- **TASK BRIEF**: What lines of the data include the string "that"? Copy them all.

** start of RECORDS FOR PROCESSING **

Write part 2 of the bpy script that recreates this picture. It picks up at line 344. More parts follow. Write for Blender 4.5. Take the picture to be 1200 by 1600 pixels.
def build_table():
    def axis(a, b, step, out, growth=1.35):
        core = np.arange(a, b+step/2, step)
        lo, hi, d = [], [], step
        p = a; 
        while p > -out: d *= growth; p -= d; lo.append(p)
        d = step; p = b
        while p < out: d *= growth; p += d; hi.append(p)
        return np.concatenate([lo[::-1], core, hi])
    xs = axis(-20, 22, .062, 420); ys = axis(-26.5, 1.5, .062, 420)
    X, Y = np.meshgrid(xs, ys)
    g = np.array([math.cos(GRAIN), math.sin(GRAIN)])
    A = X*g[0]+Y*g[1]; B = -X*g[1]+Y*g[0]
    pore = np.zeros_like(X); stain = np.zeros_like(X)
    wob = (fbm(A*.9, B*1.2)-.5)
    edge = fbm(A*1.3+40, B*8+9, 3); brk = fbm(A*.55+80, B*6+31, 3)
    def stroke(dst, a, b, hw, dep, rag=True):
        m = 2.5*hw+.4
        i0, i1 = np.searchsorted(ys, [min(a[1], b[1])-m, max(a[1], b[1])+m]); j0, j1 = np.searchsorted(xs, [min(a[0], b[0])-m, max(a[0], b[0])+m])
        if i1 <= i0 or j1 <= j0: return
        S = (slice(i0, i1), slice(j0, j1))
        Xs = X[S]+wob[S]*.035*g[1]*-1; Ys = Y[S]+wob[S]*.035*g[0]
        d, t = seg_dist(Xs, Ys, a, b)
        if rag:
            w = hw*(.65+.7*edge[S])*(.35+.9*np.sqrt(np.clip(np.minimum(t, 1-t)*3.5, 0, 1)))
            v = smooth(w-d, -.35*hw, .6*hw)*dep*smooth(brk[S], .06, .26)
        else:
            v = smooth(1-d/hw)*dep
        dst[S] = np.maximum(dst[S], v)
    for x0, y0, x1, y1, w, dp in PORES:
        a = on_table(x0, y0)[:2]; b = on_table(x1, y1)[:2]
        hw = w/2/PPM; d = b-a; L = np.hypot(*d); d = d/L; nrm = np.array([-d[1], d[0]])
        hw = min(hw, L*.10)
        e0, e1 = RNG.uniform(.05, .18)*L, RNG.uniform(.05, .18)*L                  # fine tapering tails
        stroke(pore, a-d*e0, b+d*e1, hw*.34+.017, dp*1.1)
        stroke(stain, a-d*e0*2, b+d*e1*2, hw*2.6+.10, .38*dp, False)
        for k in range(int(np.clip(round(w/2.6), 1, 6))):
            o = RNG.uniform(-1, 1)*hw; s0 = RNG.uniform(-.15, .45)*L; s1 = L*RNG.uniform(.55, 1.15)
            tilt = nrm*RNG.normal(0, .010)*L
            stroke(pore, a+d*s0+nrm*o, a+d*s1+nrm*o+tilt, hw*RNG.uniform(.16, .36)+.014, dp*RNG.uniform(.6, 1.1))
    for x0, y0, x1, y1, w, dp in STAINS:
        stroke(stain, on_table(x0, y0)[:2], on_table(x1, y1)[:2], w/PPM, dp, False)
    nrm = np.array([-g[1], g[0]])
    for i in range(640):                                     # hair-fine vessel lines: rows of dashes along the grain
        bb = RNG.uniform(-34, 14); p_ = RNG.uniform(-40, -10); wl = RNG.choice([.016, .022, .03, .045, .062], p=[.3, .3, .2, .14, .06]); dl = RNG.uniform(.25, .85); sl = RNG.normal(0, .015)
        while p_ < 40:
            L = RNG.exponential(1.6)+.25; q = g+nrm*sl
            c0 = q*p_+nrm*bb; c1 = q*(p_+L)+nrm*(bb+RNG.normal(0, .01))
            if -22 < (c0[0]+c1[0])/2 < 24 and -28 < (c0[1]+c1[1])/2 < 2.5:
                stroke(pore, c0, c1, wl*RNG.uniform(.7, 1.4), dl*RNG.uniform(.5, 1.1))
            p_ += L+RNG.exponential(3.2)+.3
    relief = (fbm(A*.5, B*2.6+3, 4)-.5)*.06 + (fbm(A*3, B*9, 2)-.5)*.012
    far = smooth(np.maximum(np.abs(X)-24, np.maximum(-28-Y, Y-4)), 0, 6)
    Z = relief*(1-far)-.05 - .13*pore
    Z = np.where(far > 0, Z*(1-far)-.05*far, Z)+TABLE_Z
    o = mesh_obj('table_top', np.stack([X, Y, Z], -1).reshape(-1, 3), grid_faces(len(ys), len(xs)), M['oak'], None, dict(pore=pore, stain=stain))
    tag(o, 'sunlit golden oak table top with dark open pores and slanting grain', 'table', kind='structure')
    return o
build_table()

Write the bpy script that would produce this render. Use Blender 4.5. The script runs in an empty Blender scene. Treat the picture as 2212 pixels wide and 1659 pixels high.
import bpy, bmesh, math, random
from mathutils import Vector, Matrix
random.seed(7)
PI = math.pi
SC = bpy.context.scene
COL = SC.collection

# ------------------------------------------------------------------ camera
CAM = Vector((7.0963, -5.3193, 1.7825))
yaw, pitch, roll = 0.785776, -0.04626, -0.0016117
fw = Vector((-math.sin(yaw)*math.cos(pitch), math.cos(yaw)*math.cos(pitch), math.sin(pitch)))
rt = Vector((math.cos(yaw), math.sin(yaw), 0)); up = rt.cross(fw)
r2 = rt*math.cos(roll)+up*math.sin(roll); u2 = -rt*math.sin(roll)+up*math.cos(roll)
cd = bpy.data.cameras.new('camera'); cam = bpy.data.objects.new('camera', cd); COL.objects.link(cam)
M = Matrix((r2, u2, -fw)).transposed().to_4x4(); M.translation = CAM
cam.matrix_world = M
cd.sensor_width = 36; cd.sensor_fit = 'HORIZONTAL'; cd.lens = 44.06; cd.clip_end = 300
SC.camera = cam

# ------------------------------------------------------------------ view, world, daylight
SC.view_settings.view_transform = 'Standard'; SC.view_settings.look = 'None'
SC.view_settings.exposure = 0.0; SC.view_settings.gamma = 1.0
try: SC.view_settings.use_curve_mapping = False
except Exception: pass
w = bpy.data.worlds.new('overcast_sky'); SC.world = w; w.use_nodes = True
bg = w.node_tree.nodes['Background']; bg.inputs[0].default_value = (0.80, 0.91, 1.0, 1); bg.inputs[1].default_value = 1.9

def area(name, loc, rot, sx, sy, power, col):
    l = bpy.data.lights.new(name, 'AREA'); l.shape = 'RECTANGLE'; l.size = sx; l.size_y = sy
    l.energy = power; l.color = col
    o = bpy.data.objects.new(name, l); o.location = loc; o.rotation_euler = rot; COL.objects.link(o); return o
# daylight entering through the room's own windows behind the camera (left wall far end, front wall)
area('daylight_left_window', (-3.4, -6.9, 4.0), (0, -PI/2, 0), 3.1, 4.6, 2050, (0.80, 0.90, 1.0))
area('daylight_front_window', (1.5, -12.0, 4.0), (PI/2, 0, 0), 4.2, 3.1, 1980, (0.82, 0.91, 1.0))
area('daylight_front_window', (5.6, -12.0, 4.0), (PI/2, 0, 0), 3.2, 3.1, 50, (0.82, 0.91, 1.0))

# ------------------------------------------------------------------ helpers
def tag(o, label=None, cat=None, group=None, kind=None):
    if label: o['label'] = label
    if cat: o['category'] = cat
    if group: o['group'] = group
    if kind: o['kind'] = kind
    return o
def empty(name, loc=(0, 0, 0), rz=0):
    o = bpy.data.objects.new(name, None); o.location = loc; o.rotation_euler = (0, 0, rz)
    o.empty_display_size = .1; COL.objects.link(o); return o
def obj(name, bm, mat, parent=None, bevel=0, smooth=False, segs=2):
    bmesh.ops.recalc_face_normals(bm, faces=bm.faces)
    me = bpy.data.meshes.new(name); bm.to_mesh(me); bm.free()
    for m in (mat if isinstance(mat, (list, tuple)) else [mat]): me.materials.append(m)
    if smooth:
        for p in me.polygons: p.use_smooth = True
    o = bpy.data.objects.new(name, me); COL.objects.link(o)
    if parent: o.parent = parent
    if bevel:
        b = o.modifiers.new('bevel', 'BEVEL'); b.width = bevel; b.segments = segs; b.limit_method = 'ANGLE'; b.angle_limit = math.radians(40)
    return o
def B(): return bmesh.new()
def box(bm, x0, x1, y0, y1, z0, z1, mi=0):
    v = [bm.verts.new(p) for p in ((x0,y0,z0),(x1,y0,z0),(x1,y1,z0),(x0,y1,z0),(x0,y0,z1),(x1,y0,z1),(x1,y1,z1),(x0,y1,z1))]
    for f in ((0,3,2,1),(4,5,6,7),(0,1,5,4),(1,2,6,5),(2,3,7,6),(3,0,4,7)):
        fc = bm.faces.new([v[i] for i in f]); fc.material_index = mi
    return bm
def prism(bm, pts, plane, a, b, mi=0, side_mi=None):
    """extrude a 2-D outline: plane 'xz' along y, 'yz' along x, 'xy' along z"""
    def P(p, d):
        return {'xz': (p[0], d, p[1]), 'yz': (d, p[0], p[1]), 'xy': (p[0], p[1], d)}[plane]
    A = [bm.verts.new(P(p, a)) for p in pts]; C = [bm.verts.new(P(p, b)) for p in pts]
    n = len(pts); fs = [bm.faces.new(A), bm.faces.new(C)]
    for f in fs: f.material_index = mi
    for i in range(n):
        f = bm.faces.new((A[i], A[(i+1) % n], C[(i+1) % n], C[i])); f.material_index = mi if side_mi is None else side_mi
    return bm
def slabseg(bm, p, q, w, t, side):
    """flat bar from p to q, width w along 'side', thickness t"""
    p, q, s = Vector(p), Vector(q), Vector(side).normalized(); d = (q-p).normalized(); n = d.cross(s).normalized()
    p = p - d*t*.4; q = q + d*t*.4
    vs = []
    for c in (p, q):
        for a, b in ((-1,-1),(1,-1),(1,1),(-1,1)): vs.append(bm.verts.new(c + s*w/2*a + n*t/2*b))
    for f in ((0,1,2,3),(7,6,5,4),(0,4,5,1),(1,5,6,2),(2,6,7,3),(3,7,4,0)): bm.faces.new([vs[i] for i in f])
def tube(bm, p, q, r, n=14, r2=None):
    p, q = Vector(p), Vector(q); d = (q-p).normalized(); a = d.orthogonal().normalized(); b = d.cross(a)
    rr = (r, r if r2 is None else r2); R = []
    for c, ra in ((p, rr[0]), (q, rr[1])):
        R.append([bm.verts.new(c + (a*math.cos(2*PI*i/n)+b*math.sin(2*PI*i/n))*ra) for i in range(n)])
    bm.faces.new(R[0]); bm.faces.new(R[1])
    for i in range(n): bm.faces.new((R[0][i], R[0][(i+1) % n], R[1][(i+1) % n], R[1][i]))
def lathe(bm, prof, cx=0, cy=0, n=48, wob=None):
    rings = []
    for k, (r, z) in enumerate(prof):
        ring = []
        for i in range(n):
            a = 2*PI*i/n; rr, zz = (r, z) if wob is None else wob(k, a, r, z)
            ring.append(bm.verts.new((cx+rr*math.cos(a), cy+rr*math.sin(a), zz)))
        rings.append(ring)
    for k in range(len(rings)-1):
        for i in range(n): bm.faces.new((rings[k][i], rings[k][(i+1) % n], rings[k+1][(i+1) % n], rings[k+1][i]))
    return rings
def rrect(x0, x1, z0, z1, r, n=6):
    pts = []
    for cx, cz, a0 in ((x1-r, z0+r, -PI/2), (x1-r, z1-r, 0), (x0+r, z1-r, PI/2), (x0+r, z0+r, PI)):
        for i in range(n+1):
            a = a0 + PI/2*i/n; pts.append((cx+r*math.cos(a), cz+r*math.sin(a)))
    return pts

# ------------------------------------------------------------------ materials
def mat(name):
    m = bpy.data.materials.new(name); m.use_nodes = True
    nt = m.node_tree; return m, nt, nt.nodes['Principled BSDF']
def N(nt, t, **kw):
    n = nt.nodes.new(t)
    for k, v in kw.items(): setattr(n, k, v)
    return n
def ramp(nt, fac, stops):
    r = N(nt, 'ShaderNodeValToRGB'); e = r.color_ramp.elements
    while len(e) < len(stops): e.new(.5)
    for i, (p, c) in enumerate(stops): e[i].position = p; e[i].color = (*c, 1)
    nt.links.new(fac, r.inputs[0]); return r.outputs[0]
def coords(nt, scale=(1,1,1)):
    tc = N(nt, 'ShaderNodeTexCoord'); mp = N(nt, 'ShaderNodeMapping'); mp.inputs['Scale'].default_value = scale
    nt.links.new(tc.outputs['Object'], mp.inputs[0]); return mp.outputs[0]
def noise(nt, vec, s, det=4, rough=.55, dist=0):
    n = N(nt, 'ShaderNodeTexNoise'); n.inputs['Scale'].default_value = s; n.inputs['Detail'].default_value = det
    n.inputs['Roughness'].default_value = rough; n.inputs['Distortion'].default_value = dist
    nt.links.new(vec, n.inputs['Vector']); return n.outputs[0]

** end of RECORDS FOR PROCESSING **

- **ANSWER TO THE EXERCISE**:
Write part 2 of the bpy script that recreates this picture. It picks up at line 344. More parts follow. Write for Blender 4.5. Take the picture to be 1200 by 1600 pixels.
Write the bpy script that would produce this render. Use Blender 4.5. The script runs in an empty Blender scene. Treat the picture as 2212 pixels wide and 1659 pixels high.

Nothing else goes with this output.